=== Written exercise ===
Collect every line that includes the string "back".

=== Information provided ===
-*-*-

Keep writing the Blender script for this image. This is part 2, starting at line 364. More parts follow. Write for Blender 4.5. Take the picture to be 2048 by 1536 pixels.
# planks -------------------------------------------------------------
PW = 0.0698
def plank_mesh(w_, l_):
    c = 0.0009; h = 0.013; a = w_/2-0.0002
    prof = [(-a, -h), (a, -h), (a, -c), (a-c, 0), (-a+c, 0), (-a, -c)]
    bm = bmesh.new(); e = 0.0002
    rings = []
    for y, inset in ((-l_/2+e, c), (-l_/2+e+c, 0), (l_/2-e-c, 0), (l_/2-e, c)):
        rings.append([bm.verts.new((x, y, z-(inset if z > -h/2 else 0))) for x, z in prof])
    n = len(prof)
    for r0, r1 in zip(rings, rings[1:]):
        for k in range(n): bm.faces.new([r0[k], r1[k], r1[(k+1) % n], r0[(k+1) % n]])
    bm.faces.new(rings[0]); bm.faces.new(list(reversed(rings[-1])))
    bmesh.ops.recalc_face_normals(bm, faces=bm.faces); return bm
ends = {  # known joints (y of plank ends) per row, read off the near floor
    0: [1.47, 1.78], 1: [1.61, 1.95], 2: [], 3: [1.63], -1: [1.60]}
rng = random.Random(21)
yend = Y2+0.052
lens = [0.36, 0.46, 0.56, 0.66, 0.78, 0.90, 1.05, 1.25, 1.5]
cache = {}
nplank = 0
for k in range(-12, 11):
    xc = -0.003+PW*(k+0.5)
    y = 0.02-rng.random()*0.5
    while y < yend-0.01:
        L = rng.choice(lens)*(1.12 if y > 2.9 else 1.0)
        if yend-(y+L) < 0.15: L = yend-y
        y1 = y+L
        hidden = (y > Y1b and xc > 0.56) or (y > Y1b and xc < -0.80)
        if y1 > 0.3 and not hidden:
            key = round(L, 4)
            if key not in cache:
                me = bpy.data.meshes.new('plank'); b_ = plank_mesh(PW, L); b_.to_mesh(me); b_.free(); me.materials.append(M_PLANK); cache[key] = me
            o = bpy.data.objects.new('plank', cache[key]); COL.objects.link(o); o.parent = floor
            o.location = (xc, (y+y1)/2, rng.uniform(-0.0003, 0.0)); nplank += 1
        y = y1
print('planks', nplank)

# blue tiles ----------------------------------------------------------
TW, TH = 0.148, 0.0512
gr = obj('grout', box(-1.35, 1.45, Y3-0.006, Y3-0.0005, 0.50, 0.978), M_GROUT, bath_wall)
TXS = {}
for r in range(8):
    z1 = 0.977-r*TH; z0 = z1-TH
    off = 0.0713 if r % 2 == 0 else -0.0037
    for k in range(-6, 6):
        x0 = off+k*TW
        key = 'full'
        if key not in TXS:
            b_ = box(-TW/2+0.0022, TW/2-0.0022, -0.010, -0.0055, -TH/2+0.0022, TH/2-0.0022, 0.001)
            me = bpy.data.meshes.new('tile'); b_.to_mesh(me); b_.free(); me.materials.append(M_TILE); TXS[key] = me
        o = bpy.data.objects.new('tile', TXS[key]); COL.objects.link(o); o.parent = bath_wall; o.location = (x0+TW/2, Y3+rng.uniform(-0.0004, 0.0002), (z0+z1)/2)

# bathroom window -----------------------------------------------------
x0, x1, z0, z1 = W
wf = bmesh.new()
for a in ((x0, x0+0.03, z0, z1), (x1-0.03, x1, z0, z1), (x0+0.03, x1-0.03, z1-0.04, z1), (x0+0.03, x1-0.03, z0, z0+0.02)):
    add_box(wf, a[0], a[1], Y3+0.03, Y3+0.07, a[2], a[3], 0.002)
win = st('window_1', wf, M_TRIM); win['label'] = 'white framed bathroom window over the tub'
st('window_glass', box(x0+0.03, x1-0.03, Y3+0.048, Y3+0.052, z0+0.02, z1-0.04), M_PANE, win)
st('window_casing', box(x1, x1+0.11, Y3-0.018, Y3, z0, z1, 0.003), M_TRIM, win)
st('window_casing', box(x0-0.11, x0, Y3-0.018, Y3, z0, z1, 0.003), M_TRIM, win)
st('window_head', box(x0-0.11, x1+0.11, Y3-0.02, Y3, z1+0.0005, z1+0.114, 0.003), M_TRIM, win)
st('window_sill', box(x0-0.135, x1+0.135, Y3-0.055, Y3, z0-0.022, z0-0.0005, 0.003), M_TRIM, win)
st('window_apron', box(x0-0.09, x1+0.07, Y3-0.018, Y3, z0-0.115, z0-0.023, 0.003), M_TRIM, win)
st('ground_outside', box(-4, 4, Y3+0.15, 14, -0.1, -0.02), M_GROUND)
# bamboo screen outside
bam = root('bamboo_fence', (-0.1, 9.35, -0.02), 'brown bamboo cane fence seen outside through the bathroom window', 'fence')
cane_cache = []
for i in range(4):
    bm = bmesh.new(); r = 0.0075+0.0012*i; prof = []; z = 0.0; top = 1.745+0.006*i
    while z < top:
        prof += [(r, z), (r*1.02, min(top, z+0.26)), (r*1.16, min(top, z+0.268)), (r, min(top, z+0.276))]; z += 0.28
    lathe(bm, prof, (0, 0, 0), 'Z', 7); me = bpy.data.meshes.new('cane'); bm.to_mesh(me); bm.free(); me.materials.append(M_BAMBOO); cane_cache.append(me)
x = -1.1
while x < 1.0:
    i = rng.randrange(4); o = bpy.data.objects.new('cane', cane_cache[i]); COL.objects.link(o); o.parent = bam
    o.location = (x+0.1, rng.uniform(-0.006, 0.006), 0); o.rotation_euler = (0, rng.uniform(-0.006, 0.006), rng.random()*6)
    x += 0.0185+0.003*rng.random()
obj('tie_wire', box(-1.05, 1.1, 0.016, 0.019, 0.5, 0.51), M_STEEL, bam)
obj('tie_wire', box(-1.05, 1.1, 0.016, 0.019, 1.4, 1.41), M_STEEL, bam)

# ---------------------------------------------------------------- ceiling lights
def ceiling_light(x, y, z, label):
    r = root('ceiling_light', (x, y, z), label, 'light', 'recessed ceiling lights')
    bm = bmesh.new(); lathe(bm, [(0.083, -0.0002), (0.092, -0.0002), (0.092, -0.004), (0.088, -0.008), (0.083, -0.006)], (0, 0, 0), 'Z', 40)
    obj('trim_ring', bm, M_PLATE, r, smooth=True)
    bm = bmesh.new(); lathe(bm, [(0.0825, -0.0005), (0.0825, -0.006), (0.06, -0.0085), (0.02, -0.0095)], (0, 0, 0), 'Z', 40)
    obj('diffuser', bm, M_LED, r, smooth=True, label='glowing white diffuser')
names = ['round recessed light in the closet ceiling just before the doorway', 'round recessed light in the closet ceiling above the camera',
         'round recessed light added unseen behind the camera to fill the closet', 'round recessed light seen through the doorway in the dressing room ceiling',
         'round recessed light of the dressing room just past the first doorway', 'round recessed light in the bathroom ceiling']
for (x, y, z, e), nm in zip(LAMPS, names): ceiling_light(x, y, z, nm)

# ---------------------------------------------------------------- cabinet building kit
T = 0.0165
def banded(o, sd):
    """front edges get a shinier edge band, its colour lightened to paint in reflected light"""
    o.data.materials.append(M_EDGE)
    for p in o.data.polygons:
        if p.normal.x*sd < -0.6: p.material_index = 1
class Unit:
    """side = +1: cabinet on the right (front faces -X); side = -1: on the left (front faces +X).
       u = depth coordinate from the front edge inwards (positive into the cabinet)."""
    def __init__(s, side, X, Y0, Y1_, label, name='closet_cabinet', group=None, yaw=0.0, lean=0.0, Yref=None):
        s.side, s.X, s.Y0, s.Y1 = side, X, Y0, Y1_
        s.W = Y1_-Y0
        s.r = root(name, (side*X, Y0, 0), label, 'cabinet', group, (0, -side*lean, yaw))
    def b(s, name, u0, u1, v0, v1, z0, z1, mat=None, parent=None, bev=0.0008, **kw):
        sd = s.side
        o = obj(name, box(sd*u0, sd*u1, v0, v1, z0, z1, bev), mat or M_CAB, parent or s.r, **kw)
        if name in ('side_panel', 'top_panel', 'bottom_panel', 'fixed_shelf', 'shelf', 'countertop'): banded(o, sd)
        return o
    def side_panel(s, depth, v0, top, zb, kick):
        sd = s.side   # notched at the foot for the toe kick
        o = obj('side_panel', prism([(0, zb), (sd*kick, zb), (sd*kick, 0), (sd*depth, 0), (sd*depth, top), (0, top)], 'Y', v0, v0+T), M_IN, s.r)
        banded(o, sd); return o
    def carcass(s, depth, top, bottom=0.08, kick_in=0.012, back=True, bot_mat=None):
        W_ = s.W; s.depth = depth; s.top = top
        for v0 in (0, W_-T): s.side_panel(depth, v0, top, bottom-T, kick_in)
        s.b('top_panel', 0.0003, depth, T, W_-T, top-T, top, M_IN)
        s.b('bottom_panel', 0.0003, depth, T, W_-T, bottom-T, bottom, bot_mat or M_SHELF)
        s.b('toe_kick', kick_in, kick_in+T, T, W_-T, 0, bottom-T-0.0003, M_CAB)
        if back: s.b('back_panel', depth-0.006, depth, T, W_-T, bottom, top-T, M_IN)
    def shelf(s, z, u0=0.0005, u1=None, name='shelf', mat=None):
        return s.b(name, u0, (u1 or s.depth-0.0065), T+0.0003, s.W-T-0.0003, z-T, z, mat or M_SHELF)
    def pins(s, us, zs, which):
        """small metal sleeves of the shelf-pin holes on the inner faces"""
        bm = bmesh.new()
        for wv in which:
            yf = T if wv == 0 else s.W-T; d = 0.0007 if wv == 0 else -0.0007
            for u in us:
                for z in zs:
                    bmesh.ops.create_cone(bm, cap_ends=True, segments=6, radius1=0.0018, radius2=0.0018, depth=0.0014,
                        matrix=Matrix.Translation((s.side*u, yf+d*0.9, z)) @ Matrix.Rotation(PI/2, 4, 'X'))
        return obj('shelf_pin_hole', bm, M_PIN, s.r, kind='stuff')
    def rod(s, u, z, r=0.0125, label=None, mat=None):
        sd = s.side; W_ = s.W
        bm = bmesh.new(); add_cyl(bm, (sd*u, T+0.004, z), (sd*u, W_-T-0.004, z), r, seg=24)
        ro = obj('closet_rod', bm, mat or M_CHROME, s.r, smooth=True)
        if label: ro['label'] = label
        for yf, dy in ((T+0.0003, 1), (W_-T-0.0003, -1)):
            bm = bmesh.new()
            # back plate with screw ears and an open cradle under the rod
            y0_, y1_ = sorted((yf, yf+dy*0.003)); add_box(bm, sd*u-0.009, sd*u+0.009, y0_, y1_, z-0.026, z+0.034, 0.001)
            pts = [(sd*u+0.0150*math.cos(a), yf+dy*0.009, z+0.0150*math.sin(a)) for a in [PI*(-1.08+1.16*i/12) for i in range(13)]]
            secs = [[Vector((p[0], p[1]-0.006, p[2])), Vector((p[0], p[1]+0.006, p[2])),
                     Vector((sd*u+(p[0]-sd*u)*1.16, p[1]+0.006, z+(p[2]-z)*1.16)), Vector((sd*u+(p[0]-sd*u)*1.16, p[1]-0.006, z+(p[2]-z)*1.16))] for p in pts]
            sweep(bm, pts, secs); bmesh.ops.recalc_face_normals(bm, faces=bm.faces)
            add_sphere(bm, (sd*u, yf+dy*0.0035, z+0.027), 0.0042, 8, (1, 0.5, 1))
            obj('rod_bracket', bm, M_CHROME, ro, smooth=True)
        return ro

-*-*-

=== The reply ===
    def carcass(s, depth, top, bottom=0.08, kick_in=0.012, back=True, bot_mat=None):
        if back: s.b('back_panel', depth-0.006, depth, T, W_-T, bottom, top-T, M_IN)
            # back plate with screw ears and an open cradle under the rod